Jeff: He said to not only come back next month, he wanted me to do the lecture at the Magic Castle, to teach all the other guys how to market themselves, and how I market myself and how I’m successful at making more shows than the other guys there and how I can make more on each show than any of the guys there without doing any extra real work. Sending a card, sending a brownie, sent. Propped that out, boom. You know what I mean?

Kody: Wow. What a great story. Well, my friends, Jeff Ezell out of Orange County California. Thank you so much for being on the show with us today. Your stories are incredible. I wish we had an hour and a half to just have you because I know you got a lot more stories like that. Any final words of wisdom for our audience before we close?

Jeff: Yeah. You know, you always hear the story about eating the elephant, right? How do you eat the elephant, right? You eat it one bite at a time. I have never been a fan of the whole analogy. The same thing with the gravestone. You have a birth year and you have a death year. You have the little mark in the middle on your gravestone. That’s your dash and what you do in that dash is what makes the difference in your whole life.
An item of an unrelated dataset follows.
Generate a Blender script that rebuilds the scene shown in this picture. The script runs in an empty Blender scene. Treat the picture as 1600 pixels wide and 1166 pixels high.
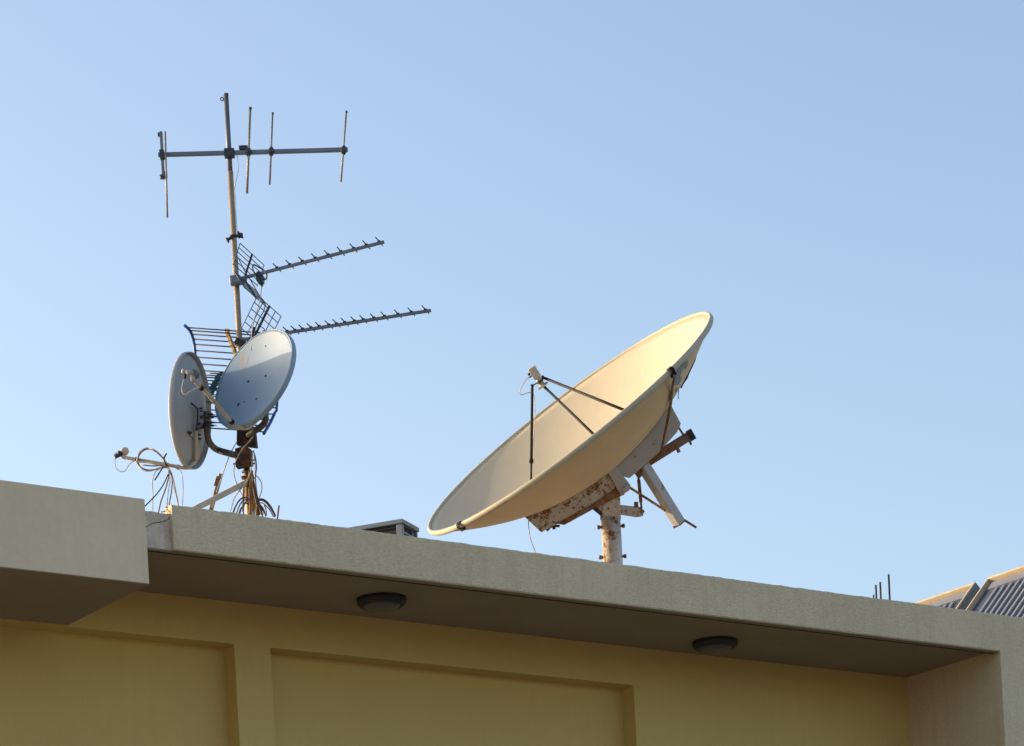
import bpy, math, random
from math import radians, sin, cos, pi, sqrt, atan
from mathutils import Vector as V, Matrix
from mathutils import noise as mnoise
rnd = random.Random(7)
C = bpy.context.scene
COL = C.collection

# ------------------------------------------------------------------ camera
FP, HOR, TH, EYE = 4600.0, 1540.0, atan(.055), 1.6     # focal length in photo pixels, eye-level row, roll, eye height
cd = bpy.data.cameras.new("camera"); cam = bpy.data.objects.new("camera", cd); COL.objects.link(cam)
cd.sensor_width = 36; cd.lens = FP / 1600 * 36
cd.shift_x = (800 - (800 + HOR * sin(TH))) / 1600
cd.shift_y = ((533 + HOR * cos(TH)) - 583) / 1600
cd.clip_end = 6000
cam.matrix_world = Matrix(((cos(TH), sin(TH), 0, 0), (0, 0, -1, 0), (-sin(TH), cos(TH), 0, EYE), (0, 0, 0, 1)))
C.camera = cam

# ------------------------------------------------------------------ sky and sun
SUN_EL, SUN_AZ = radians(8.0), radians(-75.0)          # azimuth clockwise from +y
w = bpy.data.worlds.new("World"); C.world = w; w.use_nodes = True
nt = w.node_tree; bg = nt.nodes["Background"]
sky = nt.nodes.new("ShaderNodeTexSky"); sky.sky_type = 'NISHITA'; sky.sun_disc = False
sky.sun_elevation = SUN_EL; sky.sun_rotation = SUN_AZ % (2 * pi)
sky.altitude = 0; sky.air_density = 0.85; sky.dust_density = 3.0; sky.ozone_density = 1.0
tint = nt.nodes.new("ShaderNodeMix"); tint.data_type = 'RGBA'; tint.blend_type = 'MULTIPLY'; tint.inputs[0].default_value = 1; tint.inputs[7].default_value = (1.015, 1.008, 1.06, 1)   # white balance
nt.links.new(sky.outputs[0], tint.inputs[6]); nt.links.new(tint.outputs[2], bg.inputs[0]); bg.inputs[1].default_value = 0.15
SD = V((sin(SUN_AZ) * cos(SUN_EL), cos(SUN_AZ) * cos(SUN_EL), sin(SUN_EL)))
ld = bpy.data.lights.new("sun", 'SUN'); ld.energy = 2.0; ld.angle = radians(.5); ld.color = (1, .79, .56)
lo = bpy.data.objects.new("sun", ld); COL.objects.link(lo)
lo.rotation_euler = SD.to_track_quat('Z', 'Y').to_euler(); lo.location = (-30, -5, 20)
C.view_settings.view_transform = 'Standard'; C.view_settings.look = 'None'
C.view_settings.exposure = 1.49; C.view_settings.gamma = 1

# ------------------------------------------------------------------ surveying: turns sight lines into points of the place
def ray(x, y):
    dx, dy = x - 800, y - 533
    return V(((dx * cos(TH) - dy * sin(TH)) / FP, 1, (HOR - (dy * cos(TH) + dx * sin(TH))) / FP))
EV = V((0, 0, EYE))
def at(x, y, Y): return EV + ray(x, y) * Y
S_ = V((6400, 4600, 0)).normalized(); D_ = V((-S_.y, S_.x, 0)); O_ = V((0, 20, 0))   # along the facade, into the building
def P(s, d, z): return V((O_.x + S_.x * s + D_.x * d, O_.y + S_.y * s + D_.y * d, z))
def sd(p): q = p - O_; return q.dot(S_), q.dot(D_), p.z
def onD(x, y, d): r = ray(x, y); return EV + r * ((d + O_.dot(D_)) / r.dot(D_))
def onZ(x, y, z): r = ray(x, y); return EV + r * ((z - EYE) / r.z)
def onplane(x, y, p0, n): r = ray(x, y); return EV + r * ((p0 - EV).dot(n) / r.dot(n))
UP = V((0, 0, 1))

# ------------------------------------------------------------------ mesh builder
def frame(t, up=UP):
    t = t.normalized()
    if abs(t.dot(up)) > .98: up = V((1, 0, 0)) if abs(t.x) < .9 else V((0, 1, 0))
    a = t.cross(up).normalized(); return a, a.cross(t).normalized()
def spline(pts, n=6, closed=False):
    out = []; m = len(pts)
    rng_ = range(m if closed else m - 1)
    for i in rng_:
        g = (lambda k: pts[k % m]) if closed else (lambda k: pts[min(max(k, 0), m - 1)])
        a, b, c, d = g(i - 1), g(i), g(i + 1), g(i + 2)
        for j in range(n):
            t = j / n
            out.append(.5 * ((2 * b) + (c - a) * t + (2 * a - 5 * b + 4 * c - d) * t * t + (3 * b - a - 3 * c + d) * t ** 3))
    if not closed: out.append(pts[-1].copy())
    return out
class MB:
    def __init__(s): s.v = []; s.f = []; s.sm = []
    def add(s, vs, fs, sm=False):
        k = len(s.v); s.v += [V(x) for x in vs]
        for f in fs: s.f.append(tuple(i + k for i in f)); s.sm.append(sm)
        return s
    def box(s, c, a, b, d):
        vs = [c + a * i + b * j + d * k for i in (-1, 1) for j in (-1, 1) for k in (-1, 1)]
        fs = [(0, 1, 3, 2), (4, 6, 7, 5), (0, 4, 5, 1), (2, 3, 7, 6), (0, 2, 6, 4), (1, 5, 7, 3)]
        if a.cross(b).dot(d) < 0: fs = [f[::-1] for f in fs]
        return s.add(vs, fs)
    def beam(s, p, q, w, h, up=UP):
        a, b = frame(q - p, up); return s.box((p + q) / 2, (q - p) / 2, a * w / 2, b * h / 2)
    def prism(s, poly, off):
        n = len(poly); nn = V((0, 0, 0))
        for i in range(n): nn += (poly[i] - poly[0]).cross(poly[(i + 1) % n] - poly[0])
        vs = [p - off for p in poly] + [p + off for p in poly]
        fs = [tuple(range(n))[::-1], tuple(range(n, 2 * n))] + [(i, (i + 1) % n, (i + 1) % n + n, i + n) for i in range(n)]
        if nn.dot(off) < 0: fs = [f[::-1] for f in fs]
        return s.add(vs, fs)
    def tube(s, pts, r, seg=10, closed=False, caps=True):
        n = len(pts); rs = r if isinstance(r, (list, tuple)) else [r] * n
        t0 = (pts[1] - pts[0]).normalized(); a, b = frame(t0); vs = []
        for i, p in enumerate(pts):
            if closed: t = pts[(i + 1) % n] - pts[i - 1]
            else: t = pts[min(i + 1, n - 1)] - pts[max(i - 1, 0)]
            t.normalize(); a = (a - t * a.dot(t)).normalized(); b = t.cross(a)
            for k in range(seg):
                th = 2 * pi * k / seg; vs.append(p + (a * cos(th) + b * sin(th)) * rs[i])
        fs = []
        for i in range(n if closed else n - 1):
            j = (i + 1) % n
            for k in range(seg):
                l = (k + 1) % seg; fs.append((i * seg + k, i * seg + l, j * seg + l, j * seg + k))
        s.add(vs, fs, True)
        if caps and not closed:
            k0 = len(s.v) - n * seg
            s.f.append(tuple(k0 + k for k in range(seg))[::-1]); s.sm.append(False)
            s.f.append(tuple(k0 + (n - 1) * seg + k for k in range(seg))); s.sm.append(False)
        return s
    def rod(s, p, q, r, seg=10): return s.tube([p, q], r, seg)
    def hex(s, p, q, r): return s.tube([p, q], r, 6)
    def lathe(s, prof, c, n, seg=64, closed=False, ell=1.0, e=None):
        n = n.normalized()
        if e is None: e, g = frame(n)
        else: g = n.cross(e).normalized()
        vs = []; fs = []
        for (r, h) in prof:
            for k in range(seg):
                th = 2 * pi * k / seg; vs.append(c + n * h + (e * cos(th) + g * sin(th) * ell) * r)
        m = len(prof)
        for i in range(m if closed else m - 1):
            j = (i + 1) % m
            for k in range(seg):
                l = (k + 1) % seg; fs.append((i * seg + k, i * seg + l, j * seg + l, j * seg + k))
        return s.add(vs, fs, True)
    def torus(s, c, n, R, r, seg=24, ts=8):
        a, b = frame(n); return s.tube([c + (a * cos(2 * pi * k / seg) + b * sin(2 * pi * k / seg)) * R for k in range(seg)], r, ts, closed=True)
    def mesh(s, name, org):
        me = bpy.data.meshes.new(name); me.from_pydata([tuple(x - org) for x in s.v], [], s.f)
        me.polygons.foreach_set("use_smooth", s.sm); me.update(); return me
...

I don’t really want to focus on an elephant and I don’t want to focus on the gravestone. Those don’t really motivate me too much. Talk to me about a plate of spaghetti. I will eat that all day long. I don’t want to eat an elephant. I will eat a noodle. I will eat several noodles. I will eat them up and I will tell you how to eat that plate of spaghetti like nobody’s business. I don’t know what an elephant would taste like. I couldn’t even begin to tell you. I will tell you how much with a freaking plate of spaghetti and some garlic bread real fast, right?

Regarding the dash, everybody has that dash on their gravestone. But you have the exact same dash during your day. You wake up at a certain time and you go to bed at a certain time. When you wake up and you go to bed, 8:00 AM, 11:00 PM, whatever it is, you have that little space right between there. That’s your dash. You have to take that dash each and every day and make some of that dash each day. Not the whole lifetime because that’s a big old plate of spaghetti. You need to get that dash each day. Maximize that dash each day, whatever you can do that day, and that will build the next day, the next day, the next day.

If you keep doing that, then that’s what’s going to make you the best. Build your dash daily, not just your life.

Kody: Well, you certainly practice what you preach, my friend. It’s really cool to watch an entrepreneur with your kind of energy doing the things that you’re doing. Thank you so much for being on the show with us.